SHOULD SENIOR SUNSCREEN COME IN FLAVORS?

This cartoon idea came from a conversation between Senior Citizens at the Big Boy restaurant.  It all started when someone said, “As I get older, everything takes longer… even naps!” 

That prompted  one of the wives to tell a story about her husband’s favorite place to nap… the porch swing.  She said he always falls asleep with his mouth open and head leaning backwards at an uncomfortable angle.  Last week, on a particularly warm sunny day, he fell asleep in bright sunlight.  The thought occurred to her that he might get his tongue sunburned.

I couldn’t let it go… I had to draw it!  The next day, when I showed it to them, the conversation then shifted to the possibility of bugs landing in the open mouth.  You know… You really ought to join us for breakfast at Big Boy.  We talk about some really important stuff!

THERE’S A BEAR IN THE BACK YARD!

We had a BIG Black bear in our yard the other day!

I need to tell my side of the story before the other version hits the streets…  We were in our new three season room enjoying a beautiful, sunny afternoon when, to my surprise, I looked out the window and there, not more than ten feet from the window was a huge Black Bear.

We live in the woods in a subdivision in Northern Michigan and have heard the recent stories of bears in the area.  One was captured in downtown Traverse City and another was hit and killed just outside of town a few days later.  So, it’s not like we didn’t think it could happen… But, in OUR YARD?  There it was.  Bigger than life and walking through our backyard toward the front.

That’s when my trouble began… I yelled, “LOOK AT THE BEAR!” and ran to get my camera.  Big mistake.  I didn’t realize the Grandkids were sleeping in the car in the driveway… with the windows open and surrounded by snacks!  The women freaked out.  Grandma called 911 and Mom ran to the front window to see if the bear was approaching the car.  When I realized what was happening, I started out the front door to get myself between the Bear and the kids… to divert him.  Honest!   That was my plan.

The women’s initial response was, “Don’t go out there!  The Bear is out there!”  Then, realizing it might boil-down to either me or the kids being eaten, they relented and let me go out.  The Bear was no where in sight.  My yell had evidently spooked him and we found out later, he ran through the neighbor’s yard across the street and into the woods behind their house.

The 911 operator said there was nothing they would do unless the Bear was threatening or being a nuisance… and, next time, don’t call them.  Call the Department of Natural Resources or Animal Control.  I wonder what we’re supposed to do if the Bear is armed?

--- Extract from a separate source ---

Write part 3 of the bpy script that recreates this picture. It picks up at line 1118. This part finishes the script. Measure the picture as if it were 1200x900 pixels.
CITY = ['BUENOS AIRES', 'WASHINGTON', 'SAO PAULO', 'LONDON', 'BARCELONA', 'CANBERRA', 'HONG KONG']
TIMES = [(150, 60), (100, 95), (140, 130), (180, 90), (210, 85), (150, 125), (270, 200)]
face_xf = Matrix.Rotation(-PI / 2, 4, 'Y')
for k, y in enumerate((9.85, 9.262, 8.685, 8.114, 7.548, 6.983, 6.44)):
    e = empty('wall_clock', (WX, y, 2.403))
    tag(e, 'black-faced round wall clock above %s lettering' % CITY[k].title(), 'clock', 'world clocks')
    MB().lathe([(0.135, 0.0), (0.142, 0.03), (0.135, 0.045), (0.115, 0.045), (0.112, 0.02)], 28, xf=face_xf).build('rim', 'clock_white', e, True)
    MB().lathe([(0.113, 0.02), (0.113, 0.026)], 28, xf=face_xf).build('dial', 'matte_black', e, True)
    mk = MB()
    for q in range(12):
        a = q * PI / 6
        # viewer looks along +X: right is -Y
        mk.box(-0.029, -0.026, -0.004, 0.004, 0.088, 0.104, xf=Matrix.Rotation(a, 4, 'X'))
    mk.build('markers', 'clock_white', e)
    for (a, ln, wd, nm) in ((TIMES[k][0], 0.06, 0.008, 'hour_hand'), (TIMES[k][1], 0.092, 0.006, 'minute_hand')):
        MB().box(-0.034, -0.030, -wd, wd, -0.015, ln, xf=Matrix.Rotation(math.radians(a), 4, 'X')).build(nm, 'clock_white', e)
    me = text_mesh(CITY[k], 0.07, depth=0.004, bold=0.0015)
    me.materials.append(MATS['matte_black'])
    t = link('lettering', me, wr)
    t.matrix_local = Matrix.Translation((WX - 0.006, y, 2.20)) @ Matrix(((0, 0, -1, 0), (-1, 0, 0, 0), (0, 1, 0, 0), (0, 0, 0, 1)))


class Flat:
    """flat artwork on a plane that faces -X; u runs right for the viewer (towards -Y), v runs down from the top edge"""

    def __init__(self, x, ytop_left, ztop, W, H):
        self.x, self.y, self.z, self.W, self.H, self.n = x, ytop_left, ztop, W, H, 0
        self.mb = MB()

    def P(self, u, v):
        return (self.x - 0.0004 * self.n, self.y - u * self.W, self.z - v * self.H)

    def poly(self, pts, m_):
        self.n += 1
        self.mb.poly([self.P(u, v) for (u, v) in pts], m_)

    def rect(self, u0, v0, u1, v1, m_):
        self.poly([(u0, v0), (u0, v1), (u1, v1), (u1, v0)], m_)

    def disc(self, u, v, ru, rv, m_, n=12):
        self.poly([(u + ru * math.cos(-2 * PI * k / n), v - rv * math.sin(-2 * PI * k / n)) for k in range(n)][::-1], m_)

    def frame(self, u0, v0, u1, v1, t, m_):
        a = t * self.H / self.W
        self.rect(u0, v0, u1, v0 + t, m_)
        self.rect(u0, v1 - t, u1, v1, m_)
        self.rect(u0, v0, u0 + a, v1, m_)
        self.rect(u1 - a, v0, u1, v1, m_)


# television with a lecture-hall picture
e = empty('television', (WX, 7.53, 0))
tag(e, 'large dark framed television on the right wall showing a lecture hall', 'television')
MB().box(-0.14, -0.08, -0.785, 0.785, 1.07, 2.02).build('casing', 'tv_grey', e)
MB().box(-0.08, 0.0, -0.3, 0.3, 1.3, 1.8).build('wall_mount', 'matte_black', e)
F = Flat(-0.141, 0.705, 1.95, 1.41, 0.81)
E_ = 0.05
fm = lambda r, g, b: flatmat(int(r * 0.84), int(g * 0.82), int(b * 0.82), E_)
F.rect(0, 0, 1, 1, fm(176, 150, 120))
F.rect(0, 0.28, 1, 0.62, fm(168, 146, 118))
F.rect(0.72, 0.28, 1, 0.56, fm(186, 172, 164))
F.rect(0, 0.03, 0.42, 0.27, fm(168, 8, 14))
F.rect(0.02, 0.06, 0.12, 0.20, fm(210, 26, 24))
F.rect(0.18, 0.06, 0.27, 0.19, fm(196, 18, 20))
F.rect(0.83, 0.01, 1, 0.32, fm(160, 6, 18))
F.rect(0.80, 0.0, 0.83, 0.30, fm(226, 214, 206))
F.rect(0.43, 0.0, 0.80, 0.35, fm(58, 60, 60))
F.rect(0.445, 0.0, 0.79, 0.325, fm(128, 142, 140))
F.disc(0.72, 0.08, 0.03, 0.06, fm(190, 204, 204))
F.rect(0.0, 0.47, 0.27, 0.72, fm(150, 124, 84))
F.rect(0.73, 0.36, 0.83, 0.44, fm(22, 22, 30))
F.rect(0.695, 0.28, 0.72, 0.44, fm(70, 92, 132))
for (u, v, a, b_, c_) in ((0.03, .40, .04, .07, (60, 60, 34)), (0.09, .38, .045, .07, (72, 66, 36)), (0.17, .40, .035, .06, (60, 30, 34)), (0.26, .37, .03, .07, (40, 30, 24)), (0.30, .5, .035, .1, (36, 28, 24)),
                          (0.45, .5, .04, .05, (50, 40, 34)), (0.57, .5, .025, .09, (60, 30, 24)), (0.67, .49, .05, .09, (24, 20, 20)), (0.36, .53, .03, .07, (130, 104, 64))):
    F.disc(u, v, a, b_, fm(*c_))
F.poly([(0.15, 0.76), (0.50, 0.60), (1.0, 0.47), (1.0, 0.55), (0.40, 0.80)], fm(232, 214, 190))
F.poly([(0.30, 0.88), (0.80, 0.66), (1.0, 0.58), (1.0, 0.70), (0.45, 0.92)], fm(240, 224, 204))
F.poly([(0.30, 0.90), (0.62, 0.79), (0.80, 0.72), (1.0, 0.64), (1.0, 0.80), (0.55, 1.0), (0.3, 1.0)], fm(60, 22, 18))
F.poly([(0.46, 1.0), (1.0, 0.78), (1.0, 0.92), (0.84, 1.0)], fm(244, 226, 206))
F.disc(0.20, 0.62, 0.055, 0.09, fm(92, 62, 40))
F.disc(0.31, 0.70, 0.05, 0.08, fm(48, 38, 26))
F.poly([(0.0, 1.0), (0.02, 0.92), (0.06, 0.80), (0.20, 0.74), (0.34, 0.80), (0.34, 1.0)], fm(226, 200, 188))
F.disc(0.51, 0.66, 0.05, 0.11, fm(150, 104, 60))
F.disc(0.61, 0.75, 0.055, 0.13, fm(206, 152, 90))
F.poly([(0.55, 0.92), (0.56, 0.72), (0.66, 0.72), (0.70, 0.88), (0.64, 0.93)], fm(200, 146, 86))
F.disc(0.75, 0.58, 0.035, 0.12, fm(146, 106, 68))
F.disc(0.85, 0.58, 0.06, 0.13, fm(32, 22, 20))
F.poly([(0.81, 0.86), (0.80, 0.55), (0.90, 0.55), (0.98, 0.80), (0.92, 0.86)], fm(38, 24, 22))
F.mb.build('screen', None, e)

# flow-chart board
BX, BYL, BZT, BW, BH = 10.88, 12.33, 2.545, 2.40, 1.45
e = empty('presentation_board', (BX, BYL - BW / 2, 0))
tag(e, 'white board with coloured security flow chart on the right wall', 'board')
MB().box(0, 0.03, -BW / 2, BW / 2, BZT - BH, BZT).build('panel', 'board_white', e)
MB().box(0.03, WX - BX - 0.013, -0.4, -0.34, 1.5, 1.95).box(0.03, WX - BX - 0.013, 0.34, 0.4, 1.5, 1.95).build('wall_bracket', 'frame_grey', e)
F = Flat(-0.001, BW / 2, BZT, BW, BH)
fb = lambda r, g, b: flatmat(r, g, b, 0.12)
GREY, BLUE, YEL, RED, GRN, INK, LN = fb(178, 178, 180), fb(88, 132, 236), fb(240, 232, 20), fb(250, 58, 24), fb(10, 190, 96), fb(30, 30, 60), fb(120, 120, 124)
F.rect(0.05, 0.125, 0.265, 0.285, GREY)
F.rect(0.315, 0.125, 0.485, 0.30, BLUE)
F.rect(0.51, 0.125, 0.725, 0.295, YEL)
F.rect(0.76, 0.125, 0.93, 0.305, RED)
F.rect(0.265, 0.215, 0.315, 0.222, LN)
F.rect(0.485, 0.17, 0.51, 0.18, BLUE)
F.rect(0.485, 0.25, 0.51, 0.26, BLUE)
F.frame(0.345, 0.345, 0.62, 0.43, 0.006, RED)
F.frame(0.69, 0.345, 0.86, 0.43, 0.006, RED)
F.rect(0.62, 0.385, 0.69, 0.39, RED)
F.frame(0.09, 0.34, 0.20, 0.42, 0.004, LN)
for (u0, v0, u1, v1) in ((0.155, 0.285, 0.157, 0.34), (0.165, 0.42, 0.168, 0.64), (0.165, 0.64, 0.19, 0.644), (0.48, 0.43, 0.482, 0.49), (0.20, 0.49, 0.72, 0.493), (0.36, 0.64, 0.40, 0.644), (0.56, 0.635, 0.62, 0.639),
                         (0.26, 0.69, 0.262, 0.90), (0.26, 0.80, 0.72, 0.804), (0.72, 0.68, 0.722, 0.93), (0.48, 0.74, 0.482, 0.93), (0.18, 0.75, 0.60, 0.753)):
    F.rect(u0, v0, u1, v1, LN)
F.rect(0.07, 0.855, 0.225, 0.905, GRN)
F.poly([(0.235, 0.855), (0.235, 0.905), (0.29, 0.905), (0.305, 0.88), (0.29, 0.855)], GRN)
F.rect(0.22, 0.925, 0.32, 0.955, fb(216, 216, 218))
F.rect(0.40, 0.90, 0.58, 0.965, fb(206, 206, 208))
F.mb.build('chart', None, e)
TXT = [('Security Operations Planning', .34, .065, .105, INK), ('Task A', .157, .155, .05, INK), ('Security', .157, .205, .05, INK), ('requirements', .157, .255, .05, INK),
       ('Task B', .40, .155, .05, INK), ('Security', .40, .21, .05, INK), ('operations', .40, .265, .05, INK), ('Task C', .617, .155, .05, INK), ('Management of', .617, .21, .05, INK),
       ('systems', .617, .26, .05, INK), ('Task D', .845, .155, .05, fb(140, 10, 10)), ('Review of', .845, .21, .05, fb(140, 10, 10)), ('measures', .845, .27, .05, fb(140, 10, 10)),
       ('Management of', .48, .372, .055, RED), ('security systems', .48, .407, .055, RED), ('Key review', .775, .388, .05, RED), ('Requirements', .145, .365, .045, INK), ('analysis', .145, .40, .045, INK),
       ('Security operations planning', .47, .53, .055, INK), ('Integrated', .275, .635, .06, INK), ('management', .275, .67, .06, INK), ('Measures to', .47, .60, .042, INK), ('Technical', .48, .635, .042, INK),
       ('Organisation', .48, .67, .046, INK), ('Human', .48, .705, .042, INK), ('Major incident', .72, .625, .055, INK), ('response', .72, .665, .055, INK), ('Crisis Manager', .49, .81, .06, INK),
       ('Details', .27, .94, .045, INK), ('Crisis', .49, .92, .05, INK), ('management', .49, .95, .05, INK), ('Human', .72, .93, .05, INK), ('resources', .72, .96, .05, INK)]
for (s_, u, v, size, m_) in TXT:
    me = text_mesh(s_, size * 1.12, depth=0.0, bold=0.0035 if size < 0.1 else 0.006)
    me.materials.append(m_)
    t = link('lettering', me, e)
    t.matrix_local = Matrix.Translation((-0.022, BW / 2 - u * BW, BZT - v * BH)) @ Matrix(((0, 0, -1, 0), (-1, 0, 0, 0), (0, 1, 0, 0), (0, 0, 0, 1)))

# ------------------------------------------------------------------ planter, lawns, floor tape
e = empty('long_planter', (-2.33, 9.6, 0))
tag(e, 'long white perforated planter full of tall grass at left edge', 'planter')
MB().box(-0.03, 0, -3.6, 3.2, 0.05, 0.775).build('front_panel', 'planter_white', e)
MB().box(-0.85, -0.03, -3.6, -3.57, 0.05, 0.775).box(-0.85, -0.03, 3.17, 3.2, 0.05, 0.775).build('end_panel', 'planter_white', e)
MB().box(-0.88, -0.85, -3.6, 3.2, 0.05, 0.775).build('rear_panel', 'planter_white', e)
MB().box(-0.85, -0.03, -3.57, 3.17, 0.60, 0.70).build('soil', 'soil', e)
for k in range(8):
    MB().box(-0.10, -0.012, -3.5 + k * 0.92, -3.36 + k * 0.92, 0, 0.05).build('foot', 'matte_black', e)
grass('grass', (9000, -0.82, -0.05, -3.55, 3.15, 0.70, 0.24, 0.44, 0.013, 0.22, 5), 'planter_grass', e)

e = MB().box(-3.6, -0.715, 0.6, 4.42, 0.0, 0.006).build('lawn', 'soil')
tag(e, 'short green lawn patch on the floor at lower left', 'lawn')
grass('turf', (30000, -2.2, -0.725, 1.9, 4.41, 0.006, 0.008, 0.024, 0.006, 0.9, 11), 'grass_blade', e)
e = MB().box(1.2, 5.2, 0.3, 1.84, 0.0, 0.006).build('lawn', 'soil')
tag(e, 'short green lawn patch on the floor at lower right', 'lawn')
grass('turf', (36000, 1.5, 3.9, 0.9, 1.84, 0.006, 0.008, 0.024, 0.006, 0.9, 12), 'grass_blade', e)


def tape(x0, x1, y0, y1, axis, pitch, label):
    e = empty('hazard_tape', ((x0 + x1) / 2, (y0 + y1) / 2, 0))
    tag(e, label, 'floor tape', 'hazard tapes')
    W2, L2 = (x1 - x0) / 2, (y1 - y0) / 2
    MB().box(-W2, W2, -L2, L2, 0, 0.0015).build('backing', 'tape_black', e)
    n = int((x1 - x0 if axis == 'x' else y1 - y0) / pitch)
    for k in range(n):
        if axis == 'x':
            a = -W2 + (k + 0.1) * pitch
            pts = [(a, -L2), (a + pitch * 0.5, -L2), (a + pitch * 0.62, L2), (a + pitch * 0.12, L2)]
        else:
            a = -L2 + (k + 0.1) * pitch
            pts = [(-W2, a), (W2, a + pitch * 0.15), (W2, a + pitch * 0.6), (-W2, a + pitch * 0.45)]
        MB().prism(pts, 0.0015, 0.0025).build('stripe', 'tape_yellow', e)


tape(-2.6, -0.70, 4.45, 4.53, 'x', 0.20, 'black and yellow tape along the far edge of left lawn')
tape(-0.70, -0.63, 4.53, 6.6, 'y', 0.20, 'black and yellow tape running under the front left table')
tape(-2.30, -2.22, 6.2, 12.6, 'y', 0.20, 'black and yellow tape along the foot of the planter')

The cartoon is a result of the unjust criticism I got for my initial response to grab a camera instead of trying to save the kids.  For days now I’ve been taking flak for my response.  The mother of the children is afraid to walk in the area because “We don’t know where the Bear is…”.  I suggested if she really wanted to know where the bear was all she had to do is smear some bacon grease on the kids, send them outside and wait.  She’d soon know if there was a bear in the area… That response didn’t go over any better than my first one.  What’s wrong with these women, anyway?

SAVE THE WHALES

I am fascinated by Bumper Stickers.  Every known (and unknown) cause is represented by a bumper sticker… somewhere.

What I find most interesting about the myriad of bumper stickers is the play on words often used to get the point across.  Now, I know “Save the Whales” is not a play on words and is a very legitimate cause.  One I believe in.  However, having been raised in a very conservative, Fundamental Christian household, whenever I hear the word “Save” it reminds me of sermons past.

The cartoon is an obvious blend of the two concepts.

On the other hand, maybe Rev. Brown is actually an angel and he’s speaking to Jonah…before he “saw the light”.  You know… one of those modern translations.